Daniel P. Berrange wrote:
Having repeatedly said that we should be doing TLS encryption for VNC, I figured I ought to get down & implement it. So, in the spirit of 'release
early, release often', here is the very first cut of my patch for QEMU.
This isn't suitable for inclusion in CVS yet - I just want to put it out
for people to see / experiment with.


 - There is support for the current 'None' auth type, the standard 'VNC'
   challenge/response auth type, and finally the VeNCrypt extension which
   implements a TLS layer with several sub-auth types. Since it can now
   do any protocol version, and negotiate auth types, we should be able
to easily add more auth types if we want compatability with other RFB auth extensions from projects like UltraVNC/TightVNC/etc.
 - When choosing the VeNCrypt auth type, the client/server then negotiate
   which sub-auth type they want to use. Then they perform a standard
   TLS handshake, and if this is successful move on to do the actual
   authentication.

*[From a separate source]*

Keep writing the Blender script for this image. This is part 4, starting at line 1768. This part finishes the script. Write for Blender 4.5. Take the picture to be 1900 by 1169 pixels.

So the actual auth data exchange, and all subsequent
   RFB protocol traffic is TLS encrypted.

 - The sub-auth types supported by VeNCrypt are:

     - Plain  - username & password - no TLS at all
     - TLS Anon + None - TLS anonymous credential exchange, followed
                         by standard 'None' auth type.
     - TLS Anon + VNC  - TLS anonymous credential exchange, followed
                         by standard 'VNC' auth type.
     - TLS Anon + Plain - TLS anonymous credential exchange, followed
                          by customer 'Plain' username/password auth type.
     - TLS X509 + None - TLS x509 cert credential exchange, followed
                         by standard 'None' auth type.
     - TLS X509 + VNC  - TLS x509 cert credential exchange, followed
                         by standard 'VNC' auth type.
     - TLS X509 + Plain - TLS x509 cert credential exchange, followed
                          by customer 'Plain' username/password auth type.

 - I did not implement any of the 'Plain' sub-auth types above. I may
   add the TLS encrtyped Plain auth types, but certainly not the clear
   text version.

 - The 3 TLS Anon subauth types use the basic diffie-hellman anonymous
credential exchange. Since there is no apriori trust relationship, this is subject to MITM attacks, so only marginally more useful than
   the existing clear text wire format.

 - The 3 TLS x509 subauth types do a full x509 certificate exchange.
This is exactly the same top security model as used in the most recent HTTPS protocol implementationss, so the mode I'd recommend.
   The server needs to be configured with a CA cert, a CA revocation
   list (to block revoked clients), and its own server cert & key.
   The server is currently setup to request a client cert and will
verify the cert against the CA cert & CRL. I need to make it possible to turn this client cert verification on/off. If you used TLS X509 + None, then a whitelist of client CNAMEs and client cert verification could be your primary auth. If you use the TLS X509 + VNC / Plain auth schemes, then client cert verification should be optional. So client programs connecting at very least
   need access to the CA Cert, and if the server does cert verification
   client programs will need to supply their own certificate too.


- If configured to use the None, or VNC auth types, any of the standard VNC viewer programs will connect and if neccessary do the challenge/response authentication just fine. If the TLS
   VeNCrypt authentication type is activated, then you will obviously
   need a client program which supports this - the VeNCrypt project
   on sourceforge supplies a vncviewer implementing this scheme.
   I am also working with Anthony Ligouri to extend his awesome
GTK VNC widget to support all the different authentication types. This widget will provide a very easy way for people who want to
   build GUI frontends around QEMU to drop in secure console support.
   I intend to integrate it in virt-manager for example.


I see that you are implementing VeNCrypt in your QEMU system. I am flattered that you should choose it. Please let me know how I can help.